先週土曜深夜の『SmaSTATION!!』(テレビ朝日)は「泣ける『ドラえもん』映画」の特集でした。泣けるドラえもんの回として一般的によく挙げられるのは『のび太の結婚前夜』で、これは柴田理恵さんがいろいろな番組で語ったことで認知度が上がったためだと思うのですが、私にとって原作の頃から胸に響いていたのは『おばあちゃんの思い出』でした。

“結婚”というテーマは、子供にとっては遠い未来の話であり(未だに遠い世界の話ですが)、これが響くのは大人、それも結婚を経験された方や、近々自身のお子さんが結婚を迎える親御さんなのです。
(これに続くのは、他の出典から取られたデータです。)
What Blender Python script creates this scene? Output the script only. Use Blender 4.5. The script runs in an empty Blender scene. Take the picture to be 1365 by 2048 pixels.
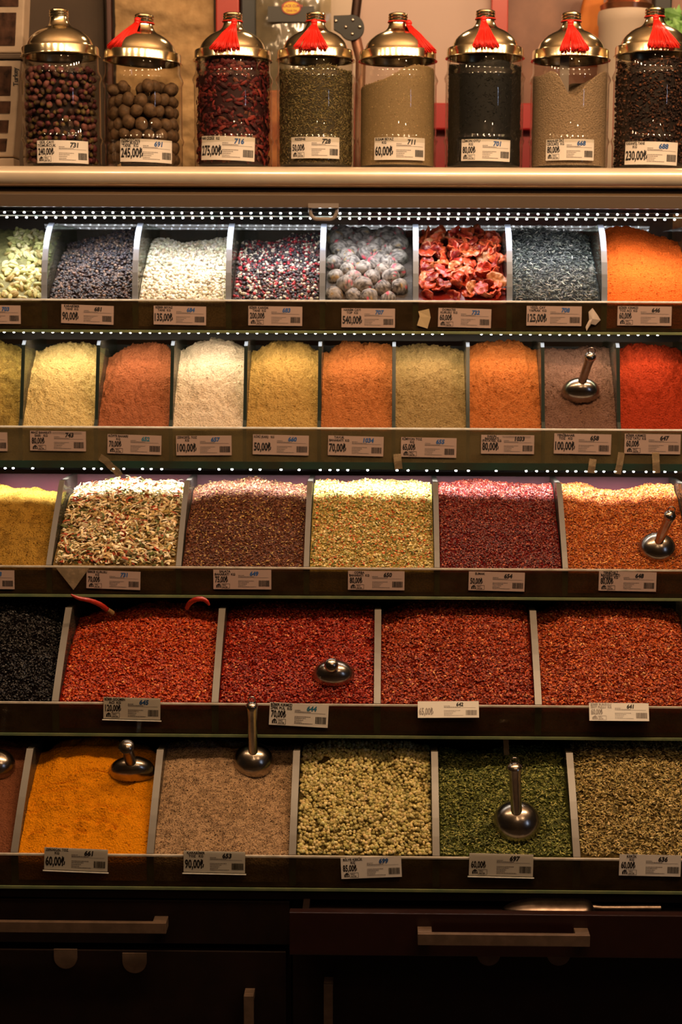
import bpy, math, random
import numpy as np
from mathutils import Matrix, Vector, Quaternion

random.seed(7)
rng = np.random.default_rng(11)
S = bpy.context.scene
COL = S.collection
rad = math.radians

# ------------------------------------------------------------------ camera, world, lamps, exposure
EYE = Vector((0, 0, 1.5))
FPX, CX, CY = 3200.0, 682.5 + 45, 1024.0
CR = Matrix.Rotation(rad(0.75), 3, 'Z') @ Matrix.Rotation(rad(90 - 7.9), 3, 'X') @ Matrix.Rotation(rad(0.24), 3, 'Z')
cd = bpy.data.cameras.new('camera')
cam = bpy.data.objects.new('camera', cd)
COL.objects.link(cam)
cam.matrix_world = Matrix.Translation(EYE) @ CR.to_4x4()
cd.sensor_fit = 'VERTICAL'
cd.sensor_height = 36
cd.sensor_width = 24
cd.lens = FPX / 2048 * 36
cd.shift_x = -45 / 2048
cd.clip_start = 0.05
cd.dof.use_dof = True
cd.dof.focus_distance = 2.66
cd.dof.aperture_fstop = 5.0
S.camera = cam

W = bpy.data.worlds.new('world')
S.world = W
W.use_nodes = True
W.node_tree.nodes['Background'].inputs[0].default_value = (1.0, 0.62, 0.38, 1)
W.node_tree.nodes['Background'].inputs[1].default_value = 0.012
S.view_settings.view_transform = 'Standard'
S.view_settings.look = 'None'
S.view_settings.exposure = 0.15
S.view_settings.gamma = 1
S.view_settings.use_curve_mapping = False
S.cycles.use_denoising = True
S.cycles.max_bounces = 8
S.cycles.transparent_max_bounces = 24
S.cycles.caustics_reflective = False
S.cycles.caustics_refractive = False
S.cycles.sample_clamp_indirect = 4.0

WARM = (1.0, 0.66, 0.37)
LAMP = 1.25   # all the ceiling bulbs together


def lamp(name, kind, loc, power, color, rot=None, size=0.1, size_y=None, spread=None):
    l = bpy.data.lights.new(name, kind)
    l.energy = power
    l.color = color
    if kind == 'AREA':
        l.shape = 'RECTANGLE'
        l.size = size
        l.size_y = size_y or size
        if spread:
            l.spread = rad(spread)
    else:
        l.shadow_soft_size = size
    o = bpy.data.objects.new(name, l)
    o.location = loc
    if rot:
        o.rotation_euler = [rad(a) for a in rot]
    COL.objects.link(o)
    return o


# warm bulbs strung along the stall ceiling in front of the counter
for bx_, by_, bz_, bp_ in [(-1.5, 2.2, 2.75, 3), (-1.1, 2.05, 2.7, 5), (-0.7, 1.95, 2.66, 8), (-0.3, 1.9, 2.64, 12), (0.1, 1.9, 2.64, 16), (0.45, 1.92, 2.66, 18),
                           (0.8, 2.0, 2.70, 17), (1.15, 2.1, 2.74, 14), (1.5, 2.25, 2.78, 10), (0.2, -0.2, 2.9, 9), (1.3, 0.3, 2.9, 10)]:
    lamp('ceiling_bulb', 'POINT', (bx_, by_, bz_), bp_ * LAMP, WARM, size=0.045)
# upright cool tube of a shop across the aisle; its thin streak shows on the jars
lamp('aisle_tube', 'AREA', (2.45, 0.0, 1.75), 2.2, (0.5, 0.66, 1.0), rot=(90, 0, 38), size=0.06, size_y=0.9)
# unseen fill lights added behind the jars to brighten the background
for bx_, bp_ in ((-0.1, 2.6), (0.75, 5.5)):
    lamp('back_fill', 'POINT', (bx_, 3.45, 2.45), bp_, WARM, size=0.06)
lamp('back_fill_low', 'POINT', (0.5, 3.62, 1.25), 0.5, WARM, size=0.05)


def at(px, py, Y):
    d = CR @ Vector(((px - CX) / FPX, -(py - CY) / FPX, -1))
    return EYE + d * (Y / d.y)


def ray(px, py):
    return (CR @ Vector(((px - CX) / FPX, -(py - CY) / FPX, -1))).normalized()


# ------------------------------------------------------------------ helpers
def tag(o, label=None, cat=None, group=None, kind=None):
    if label: o['label'] = label
    if cat: o['category'] = cat
    if group: o['group'] = group
    if kind: o['kind'] = kind
    return o


def link(name, me, parent=None, loc=None):
    o = bpy.data.objects.new(name, me)
    COL.objects.link(o)
    if parent: o.parent = parent
    if loc is not None: o.location = loc
    return o


def empty(name, loc=(0, 0, 0)):
    o = bpy.data.objects.new(name, None)
    o.empty_display_size = 0.02
    o.location = loc
    COL.objects.link(o)
    return o


def mesh_np(name, V, F, mats, smooth=False, tint=None, midx=None):
    """V (n,3); F = list of int arrays each (m,k)"""
    me = bpy.data.meshes.new(name)
    V = np.asarray(V, dtype=np.float32)
    me.vertices.add(len(V))
    me.vertices.foreach_set('co', V.ravel())
    if not isinstance(F, list): F = [F]
    F = [np.asarray(f, dtype=np.int32) for f in F if len(f)]
    nl = sum(f.size for f in F)
    nf = sum(len(f) for f in F)
    me.loops.add(nl)
    me.loops.foreach_set('vertex_index', np.concatenate([f.ravel() for f in F]))
    me.polygons.add(nf)
    tot = np.concatenate([np.full(len(f), f.shape[1], dtype=np.int32) for f in F])
    st = np.concatenate([[0], np.cumsum(tot)[:-1]]).astype(np.int32)
    me.polygons.foreach_set('loop_start', st)
    me.polygons.foreach_set('use_smooth', np.full(nf, smooth, dtype=bool) if isinstance(smooth, bool) else smooth)
    if midx is not None:
        me.polygons.foreach_set('material_index', np.asarray(midx, dtype=np.int32))
    for m in (mats if isinstance(mats, (list, tuple)) else [mats]):
        me.materials.append(m)
    me.update(calc_edges=True)
    if tint is not None:
        a = me.color_attributes.new('tint', 'FLOAT_COLOR', 'POINT')
        c = np.ones((len(V), 4), dtype=np.float32)
        c[:, :3] = tint
        a.data.foreach_set('color', c.ravel())
    me.validate()
    return me


class MB:
    """collects shapes for ONE mesh"""
    def __init__(s):
        s.v = []; s.f = []; s.n = 0

    def add(s, V, F):
        s.v += [tuple(p) for p in V]
        s.f += [tuple(i + s.n for i in f) for f in F]
        s.n += len(V)
        return s

    def box(s, a, b):
        x0, y0, z0 = a; x1, y1, z1 = b
        return s.add([(x0, y0, z0), (x1, y0, z0), (x1, y1, z0), (x0, y1, z0), (x0, y0, z1), (x1, y0, z1), (x1, y1, z1), (x0, y1, z1)],
                     [(0, 3, 2, 1), (4, 5, 6, 7), (0, 1, 5, 4), (1, 2, 6, 5), (2, 3, 7, 6), (3, 0, 4, 7)])

    def prism_x(s, prof, x0, x1):
        """profile of (y,z) points extruded along x"""
        n = len(prof)
        V = [(x0, y, z) for y, z in prof] + [(x1, y, z) for y, z in prof]
        F = [(i, (i + 1) % n, n + (i + 1) % n, n + i) for i in range(n)] + [tuple(range(n))[::-1], tuple(range(n, 2 * n))]
        return s.add(V, F)

    def prism_y(s, prof, y0, y1):
        """outline of (x,z) points extruded along y"""
        n = len(prof)
        V = [(x, y0, z) for x, z in prof] + [(x, y1, z) for x, z in prof]
        F = [(i, (i + 1) % n, n + (i + 1) % n, n + i)[::-1] for i in range(n)] + [tuple(range(n)), tuple(range(n, 2 * n))[::-1]]
        return s.add(V, F)

    def lathe(s, prof, n=32, c=(0, 0, 0)):
        V = []; F = []
        for r, z in prof:
            for k in range(n):
                a = 2 * math.pi * k / n
                V.append((c[0] + r * math.cos(a), c[1] + r * math.sin(a), c[2] + z))
        for i in range(len(prof) - 1):
            for k in range(n):
                F.append((i * n + k, i * n + (k + 1) % n, (i + 1) * n + (k + 1) % n, (i + 1) * n + k))
        return s.add(V, F)

    def tube(s, pts, r, n=8, closed=False):
        pts = [Vector(p) for p in pts]
        m = len(pts)
        rr = r if isinstance(r, (list, tuple)) else [r] * m
        V = []; F = []
        up = Vector((0.13, 0.2, 0.97))
        for i, p in enumerate(pts):
            if closed: t = pts[(i + 1) % m] - pts[i - 1]
            else: t = pts[min(i + 1, m - 1)] - pts[max(i - 1, 0)]
            t.normalize()
            a = t.cross(up)
            if a.length < 0.05: a = t.cross(Vector((1, 0, 0)))
            a.normalize(); b = t.cross(a)
            for k in range(n):
                q = 2 * math.pi * k / n
                V.append(p + (a * math.cos(q) + b * math.sin(q)) * rr[i])
        for i in range(m if closed else m - 1):
            j = (i + 1) % m
            for k in range(n):
                F.append((i * n + k, i * n + (k + 1) % n, j * n + (k + 1) % n, j * n + k))
        if not closed:
            F.append(tuple(range(n))[::-1]); F.append(tuple(range((m - 1) * n, m * n)))
        return s.add(V, F)

    def ball(s, c, r, n=10, m=7, sc=(1, 1, 1)):
        prof = [(max(1e-5, r * math.sin(math.pi * i / m)), -r * math.cos(math.pi * i / m)) for i in range(m + 1)]
        t = MB().lathe(prof, n)
        return s.add([(c[0] + x * sc[0], c[1] + y * sc[1], c[2] + z * sc[2]) for x, y, z in t.v], t.f)

    def build(s, name, mat, parent=None, smooth=False, bevel=0, loc=None, seg=2):
        me = bpy.data.meshes.new(name)
        me.from_pydata(s.v, [], s.f)
        for m in (mat if isinstance(mat, (list, tuple)) else [mat]): me.materials.append(m)
        if smooth: me.polygons.foreach_set('use_smooth', np.ones(len(me.polygons), dtype=bool))
        me.update()
        o = link(name, me, parent, loc)
        if bevel:
            b = o.modifiers.new('bevel', 'BEVEL'); b.width = bevel; b.segments = seg; b.limit_method = 'ANGLE'
        if smooth and smooth != 'all':
            me.set_sharp_from_angle(angle=rad(38))
        return o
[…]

子供にとっては、親と子という関係よりは遠いけどでも決して遠くない祖父や祖母との関係のほうがリアルであり、物語中のもうこの世にいないおばあちゃんに対するのび太の心残りが、子供にとっては切実なものとして共感できたのです。たいていの場合子供の時分なら、親と過ごす日々はまだまだ続くでしょうが、祖父や祖母との別れは差し迫っている、若しくはすでに経験していたりするわけですからね。

この『山本人形』さんのCMが放送されていた頃、確かに私の祖母はこの世にいたのです。テレビが好きだった祖母ですので、きっと何気ない平日の夕方のひとときに、テレビで放送されていたこのCMを見たこともあったでしょう。そもそもこのCMを見ると私の中で祖母の記憶が蘇ってくるということは、確かではないですが祖母の家で祖母が見ているテレビにこのCMが流れたことを見たことがあった、それを脳の深層で記憶しているのかもしれません。そして、のび太ではないですが、それを引金にして私の中にもあるいくつかの心残りが湧き上がってきては切なく心を覆っていきます。
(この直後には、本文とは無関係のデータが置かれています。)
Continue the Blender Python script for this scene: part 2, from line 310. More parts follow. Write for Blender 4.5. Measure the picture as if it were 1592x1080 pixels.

『SmaSTATION!!』で紹介されたアニメ版の『おばあちゃんの思い出』のラストに、のび太のお嫁さんが見たいというおばあちゃんの願いをかなえようと、タイムマシーンでおばあちゃんに会いに来てほしいとしずかちゃんに頼みに行くという原作のオチがありませんでしたね。コメディとしてストーリーを終えることを、シリアスを目指したアニメ版が避けたのかもしれませんが、ドラえもんという作品の位置づけを考えたら、やはり原作の終わり方のほうが相応しい気がして残念でした。

ちなみに、私の心残りとは、祖母に私のお嫁さんを見せられなかったことではないですよ。